Conformal circuits on 3D freeform surfaces are of great significance as fundamental components in curved optoelectronic displays, aircraft smart skins, and soft robotics. However, existing methods face significant challenges when producing conformal high-resolution circuits on large curvature and inner curved surfaces. Herein, a novel hybrid printing strategy is introduced that fabricates wrinkle-free high-resolution circuits on freeform surfaces using adaptive deformation of self-supporting mesh. High-resolution self-supporting mesh is fabricated using electric field-driven jetting 3D printing, which exhibits a degree of malleability in water to maintain structural integrity. Leveraging gravity and water flow, the self-supporting mesh conforms to curved surfaces and undergoes adaptive deformation, minimizing wrinkles during transfer printing onto non-developable curved surfaces.
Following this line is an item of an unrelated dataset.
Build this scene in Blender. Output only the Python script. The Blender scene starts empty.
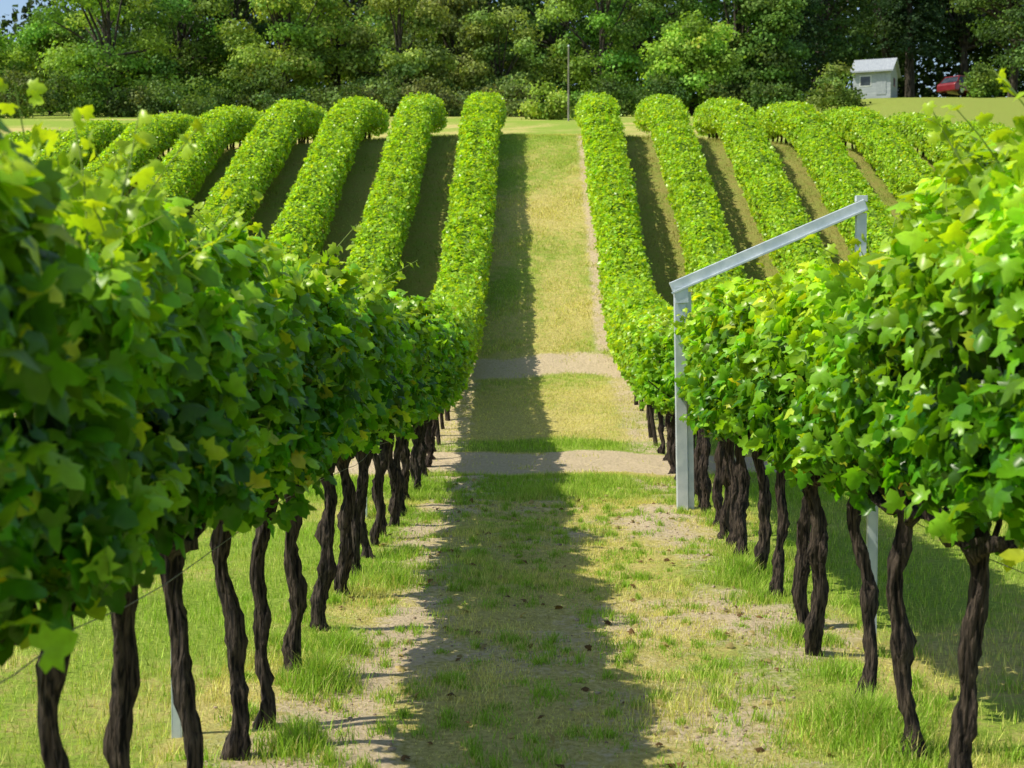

This ensures wrinkle-free formation in critical regions and enables conformal high-resolution circuits fabrication on arbitrary outer and inner curved surfaces. The theoretical calculations establish a foundation for the transfer printing process by determining stretch energy, bending energy, and adhesion energy between the self-supporting mesh and the surface. Finally, innovative applications such as an inner curved heated defogging camera and a transparent microstrip antenna on a curved surface demonstrate the feasibility of this manufacturing strategy.